There are pages of special categories, such as one of advertising slogans ("Let your fingers do the walking," "It's finger-licking good," and "Beanz meanz Heinz") and three pages of last words ("God will pardon me, it is His trade," from Heinrich Heine; "If this is dying, then I don't think much of it," by Lytton Strachey; and "It's been so long since I've had champagne," by Anton Chekhov). And there are pages of film lines, misquotations, epitaphs, telegrams, and toasts, too. Oxford's Dictionary of Quotations is a wonderfully reliable and inclusive quotation reference, and it's a lot of fun, as well. --Stephanie Gold
Oxford last published this work, which is the largest of its many collections of quotations, in 1996. It has added more than 2,000 new entries, bringing the total to 20,000. Approximately 2,500 authors are represented.
The book is arranged alphabetically by author. Page layout is clear, with name ranges in the header, entry names in bold type, and numbered quotations, which makes for easy lookups from the index and cross-references. Birth and death dates and a career brief (e.g., "British Whig politician") are given. Cross-references between entries, including page and quotation number, lead the reader to all related quotations. New authors in the fifth edition include Spice Girl Melanie Chisholm, Bill Clinton ("I did not have sexual relations with that woman"), Hillary Rodham Clinton, Helen Fielding ("I will not sulk about having no boyfriend," from Bridget Jones's Diary), Bill Gates, actress Helen Mirren, and Fay Weldon.
Twenty special categories, interfiled among authors and set off in boxes, group selected quotations by type. Examples are advertising slogans, misquotations, newspaper headlines and leaders ("Dewey defeats Truman"), political slogans and songs, film lines ("Here's looking at you, kid"), catchphrases, epitaphs, opening lines, and toasts. The editorial origins of the book are particularly evident here, with many ads for British products and lines from ad campaigns in England and Ireland. Quotes from sources not attributable to an author can be found under headings such as Ballads, The Book of Common Prayer, Nursery rhymes, Proverbs, and The Talmud.

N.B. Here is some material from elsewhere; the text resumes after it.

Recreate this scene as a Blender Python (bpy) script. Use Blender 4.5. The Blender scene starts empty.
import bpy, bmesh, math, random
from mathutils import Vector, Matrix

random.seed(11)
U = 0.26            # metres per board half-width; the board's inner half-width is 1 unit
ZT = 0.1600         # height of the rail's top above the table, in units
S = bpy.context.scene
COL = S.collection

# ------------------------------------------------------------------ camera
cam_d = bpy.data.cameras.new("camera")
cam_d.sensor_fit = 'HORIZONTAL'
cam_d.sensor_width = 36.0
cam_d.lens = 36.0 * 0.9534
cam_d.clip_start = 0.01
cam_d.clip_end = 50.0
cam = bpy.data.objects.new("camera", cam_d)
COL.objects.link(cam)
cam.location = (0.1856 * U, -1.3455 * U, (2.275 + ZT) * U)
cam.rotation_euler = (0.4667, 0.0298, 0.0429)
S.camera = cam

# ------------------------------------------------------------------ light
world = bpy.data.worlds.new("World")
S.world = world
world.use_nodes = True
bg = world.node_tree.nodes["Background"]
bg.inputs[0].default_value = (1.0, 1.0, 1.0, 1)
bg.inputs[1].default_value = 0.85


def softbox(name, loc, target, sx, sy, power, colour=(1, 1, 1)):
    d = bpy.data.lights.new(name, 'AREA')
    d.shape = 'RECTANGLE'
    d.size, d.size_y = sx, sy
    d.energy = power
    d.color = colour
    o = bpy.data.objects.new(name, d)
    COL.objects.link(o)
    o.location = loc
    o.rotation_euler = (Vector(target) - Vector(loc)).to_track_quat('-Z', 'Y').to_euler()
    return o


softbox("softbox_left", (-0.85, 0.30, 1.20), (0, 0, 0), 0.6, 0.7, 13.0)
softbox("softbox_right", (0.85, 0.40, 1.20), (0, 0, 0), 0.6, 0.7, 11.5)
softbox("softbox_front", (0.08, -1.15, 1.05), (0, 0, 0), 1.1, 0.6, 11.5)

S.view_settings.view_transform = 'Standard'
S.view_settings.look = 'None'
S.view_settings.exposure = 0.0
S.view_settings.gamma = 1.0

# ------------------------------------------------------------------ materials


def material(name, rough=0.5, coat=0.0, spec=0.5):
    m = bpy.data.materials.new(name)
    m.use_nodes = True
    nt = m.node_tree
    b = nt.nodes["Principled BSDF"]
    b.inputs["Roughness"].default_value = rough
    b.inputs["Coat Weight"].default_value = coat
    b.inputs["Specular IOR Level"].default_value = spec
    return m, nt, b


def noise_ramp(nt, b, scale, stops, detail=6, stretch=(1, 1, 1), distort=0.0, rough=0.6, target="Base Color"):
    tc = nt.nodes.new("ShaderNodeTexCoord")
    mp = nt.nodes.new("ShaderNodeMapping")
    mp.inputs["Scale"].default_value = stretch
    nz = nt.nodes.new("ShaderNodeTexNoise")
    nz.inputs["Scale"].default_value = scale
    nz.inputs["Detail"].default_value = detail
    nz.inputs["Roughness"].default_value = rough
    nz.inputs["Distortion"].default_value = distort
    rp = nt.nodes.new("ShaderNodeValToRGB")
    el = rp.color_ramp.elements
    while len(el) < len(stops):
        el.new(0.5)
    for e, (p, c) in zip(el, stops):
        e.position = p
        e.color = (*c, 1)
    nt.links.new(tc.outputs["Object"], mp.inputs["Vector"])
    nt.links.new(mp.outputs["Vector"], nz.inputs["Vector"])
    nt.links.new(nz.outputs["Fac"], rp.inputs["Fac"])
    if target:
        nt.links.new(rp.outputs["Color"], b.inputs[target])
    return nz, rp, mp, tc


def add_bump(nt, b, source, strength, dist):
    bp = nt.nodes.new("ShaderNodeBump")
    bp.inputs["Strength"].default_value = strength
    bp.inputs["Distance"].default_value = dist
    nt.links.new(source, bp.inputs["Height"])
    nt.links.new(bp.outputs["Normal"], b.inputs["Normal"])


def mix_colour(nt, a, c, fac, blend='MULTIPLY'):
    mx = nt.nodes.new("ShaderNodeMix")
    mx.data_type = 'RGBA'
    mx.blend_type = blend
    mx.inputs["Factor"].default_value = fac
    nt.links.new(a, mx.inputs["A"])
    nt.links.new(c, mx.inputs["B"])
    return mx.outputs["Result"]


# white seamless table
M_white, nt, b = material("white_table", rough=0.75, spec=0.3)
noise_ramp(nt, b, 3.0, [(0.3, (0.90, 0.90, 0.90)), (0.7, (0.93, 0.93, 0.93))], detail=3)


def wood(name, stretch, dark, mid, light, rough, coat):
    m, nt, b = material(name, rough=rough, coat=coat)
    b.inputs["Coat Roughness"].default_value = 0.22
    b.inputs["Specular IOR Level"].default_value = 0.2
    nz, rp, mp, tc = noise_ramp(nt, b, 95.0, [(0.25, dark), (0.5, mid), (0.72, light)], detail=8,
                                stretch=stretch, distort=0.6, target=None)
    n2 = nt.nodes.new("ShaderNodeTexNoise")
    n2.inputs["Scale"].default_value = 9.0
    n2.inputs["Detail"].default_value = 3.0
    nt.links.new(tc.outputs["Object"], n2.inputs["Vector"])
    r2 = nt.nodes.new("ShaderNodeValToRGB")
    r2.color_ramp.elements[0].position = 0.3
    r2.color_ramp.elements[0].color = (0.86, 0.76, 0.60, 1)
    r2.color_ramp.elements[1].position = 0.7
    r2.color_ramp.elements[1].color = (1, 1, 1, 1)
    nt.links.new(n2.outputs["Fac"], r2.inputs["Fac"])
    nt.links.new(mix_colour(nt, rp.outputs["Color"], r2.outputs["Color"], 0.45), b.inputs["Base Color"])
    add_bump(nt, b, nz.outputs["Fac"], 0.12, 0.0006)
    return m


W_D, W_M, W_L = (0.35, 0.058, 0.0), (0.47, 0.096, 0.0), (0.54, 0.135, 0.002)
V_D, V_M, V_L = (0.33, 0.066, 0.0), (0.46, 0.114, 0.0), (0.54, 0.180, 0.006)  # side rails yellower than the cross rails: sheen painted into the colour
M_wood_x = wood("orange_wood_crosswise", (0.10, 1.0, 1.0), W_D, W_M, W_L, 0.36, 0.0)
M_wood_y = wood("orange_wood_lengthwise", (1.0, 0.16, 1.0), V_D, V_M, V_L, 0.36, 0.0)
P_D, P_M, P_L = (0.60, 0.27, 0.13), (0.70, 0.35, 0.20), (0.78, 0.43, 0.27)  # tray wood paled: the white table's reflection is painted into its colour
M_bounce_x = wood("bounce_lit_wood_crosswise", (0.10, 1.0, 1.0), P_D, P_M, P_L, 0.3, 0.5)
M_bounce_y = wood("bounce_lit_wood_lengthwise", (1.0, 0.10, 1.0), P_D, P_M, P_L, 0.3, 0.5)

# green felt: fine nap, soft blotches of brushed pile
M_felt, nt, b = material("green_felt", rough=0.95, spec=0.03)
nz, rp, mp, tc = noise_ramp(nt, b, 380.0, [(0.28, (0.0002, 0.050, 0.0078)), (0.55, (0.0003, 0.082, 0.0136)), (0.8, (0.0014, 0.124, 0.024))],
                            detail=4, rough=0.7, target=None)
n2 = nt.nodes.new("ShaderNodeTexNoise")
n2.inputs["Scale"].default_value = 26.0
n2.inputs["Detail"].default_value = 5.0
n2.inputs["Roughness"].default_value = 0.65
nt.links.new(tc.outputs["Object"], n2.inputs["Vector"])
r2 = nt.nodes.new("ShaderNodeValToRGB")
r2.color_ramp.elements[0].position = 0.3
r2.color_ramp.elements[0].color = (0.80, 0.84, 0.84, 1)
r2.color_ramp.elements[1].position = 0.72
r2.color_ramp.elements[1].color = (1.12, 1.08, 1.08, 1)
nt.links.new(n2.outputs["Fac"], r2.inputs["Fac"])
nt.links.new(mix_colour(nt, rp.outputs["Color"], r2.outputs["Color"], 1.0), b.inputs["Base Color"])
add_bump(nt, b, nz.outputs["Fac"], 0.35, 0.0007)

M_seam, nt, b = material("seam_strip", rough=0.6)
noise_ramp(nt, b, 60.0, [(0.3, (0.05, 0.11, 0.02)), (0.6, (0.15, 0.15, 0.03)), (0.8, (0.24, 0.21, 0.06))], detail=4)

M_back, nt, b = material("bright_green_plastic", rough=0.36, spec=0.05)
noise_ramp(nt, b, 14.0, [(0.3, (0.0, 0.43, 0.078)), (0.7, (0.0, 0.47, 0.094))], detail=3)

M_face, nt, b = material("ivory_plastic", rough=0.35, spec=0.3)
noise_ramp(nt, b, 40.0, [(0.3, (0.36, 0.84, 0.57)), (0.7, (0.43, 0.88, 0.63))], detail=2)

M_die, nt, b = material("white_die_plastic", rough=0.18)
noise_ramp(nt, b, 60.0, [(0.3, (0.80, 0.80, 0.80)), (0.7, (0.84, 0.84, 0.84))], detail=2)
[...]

Quotes in foreign languages are followed by English translations, but many from foreign-language speakers are only presented in English, with a note about the source and translator. For instance, of 14 quotes from Flaubert, only one is given first in French. Character names are included for dialogue lines from a play or opera. Information on context is provided if it is needed to appreciate the words. Following the quote from Malvina Reynolds' song "Little Boxes," for example, we learn that it described the tract houses in the hills to the south of San Francisco. Source information for each quotation includes title or type of work (e.g., letter, speech) and date. Apocryphal and attributed statements are so noted.
An eight-page thematic index aids in identifying a dozen or more sayings in each of 44 categories, such as marriage, politics, and television. This section is a nod at the many references (including several from Oxford) that arrange quotations entirely by subject or theme, rather than by author. Such a scheme is particularly useful when a quotation does not contain a keyword directly related to its meaning and thus cannot be identified by means of a keyword index. However, unless the reader is looking for something in one of the few categories on offer here, this index won't be terribly useful. For example, if one wanted to find quotations on mathematics, which is not a category in the thematic index, the only option is to use the volume's keyword index, which means that relevant quotations that do not contain the word mathematics will not be found. A voracious quotation consumer will want to have alternative titles on hand that fully utilize the topical approach.
The thorough source documentation and cross-referencing, coupled with the large number of well-chosen entries, make this a useful purchase for almost every library. It will be especially welcome for its coverage of the last decade, because the last edition of Bartlett's Familiar Quotations (Little, Brown), which is of similar breadth and depth, was published in 1992.